The big difference is that with VATS, you're saving a bunch of ammo and it doesn't lead to the seemingly-ridiculous situation where you shoot someone 34 times in the head before they die. In VATS, I've needed maybe 3-4 shots to the head if they're wearing some head armor... less if I crit.

[identity profile] http://users.livejournal.com/_sterno_/ 2008-10-31 12:47 pm (UTC)(link)
And after yet more play... weapon condition plays a factor too. It also turns out that the gun he was using in that video was one of the lowest damage guns I've seen. A 10mm pistol, depending on it's condition, does probably 4-6 damage per hit. The shotgun I'm now using does 27+ per hit, and that's with it being in fairly crappy condition. That normally one-shots them if I hit them in the head... to the point where I actually turned up my difficulty to "very hard" for a while because I felt like it was too easy (ended up turning it back down later when I ran into some super mutants).

Thinking about it, I realize Fallout 1 & 2 had the same issue. You could shoot people half a dozen times in the head if you had a really crappy weapon and still not come close to dropping them. Factor in your miss chance for shots to the head, and you could unload 2-3 clips at someone's head before they'd die. The difference here is that in "FPS-mode", they factor in your miss chance by reducing damage, rather than showing a funky animation of the guy dodging or something.

Anyway, finally got a lot of play in yesterday. I'm pretty happy with the game, other than the fact that I was expecting better graphics. I find myself wanting to only run around during the day because things look much better during the day than at night.
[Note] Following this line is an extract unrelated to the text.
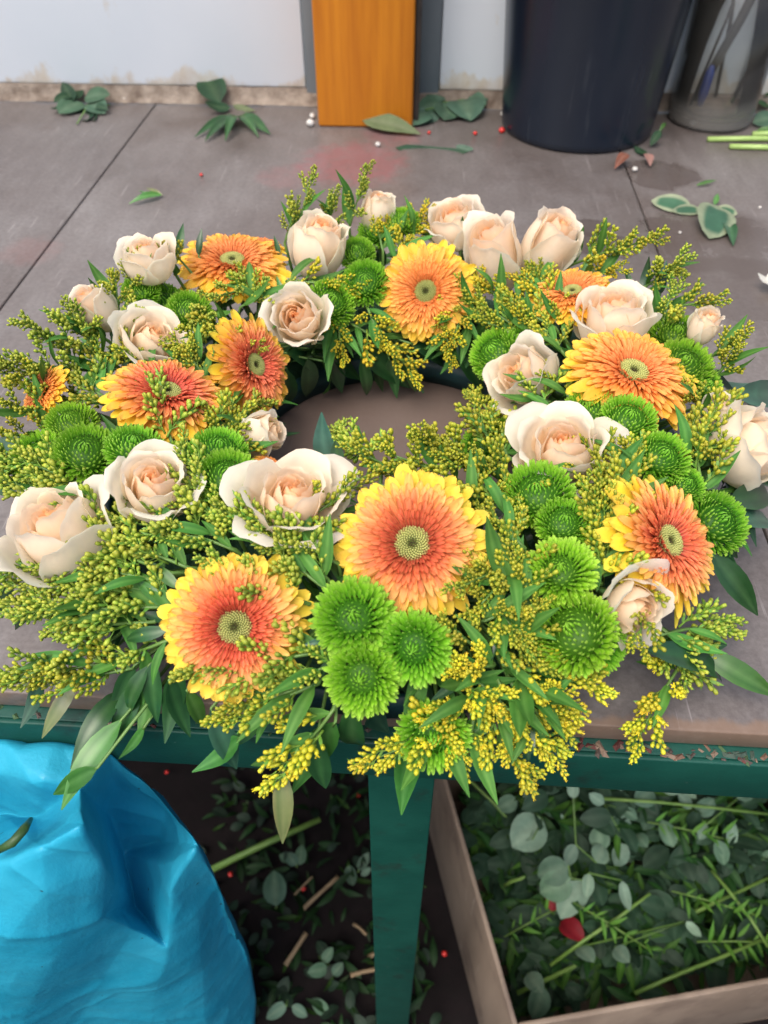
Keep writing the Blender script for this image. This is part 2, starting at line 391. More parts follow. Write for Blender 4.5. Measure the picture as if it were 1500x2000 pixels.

Minor complaint though.

[identity profile] kingfox.livejournal.com 2008-10-31 04:12 pm (UTC)(link)
Got it last night, played for a while. Got from the 10mm to a decent rifle, so I know exactly what you're talking about. You're right.

[identity profile] kingfox.livejournal.com 2008-10-29 10:26 pm (UTC)(link)
I'm assuming that this person really stacked the odds against them killing the person to make a point, perhaps. Like using a crappy gun with crappy gun skill and crappy stats. Who knows.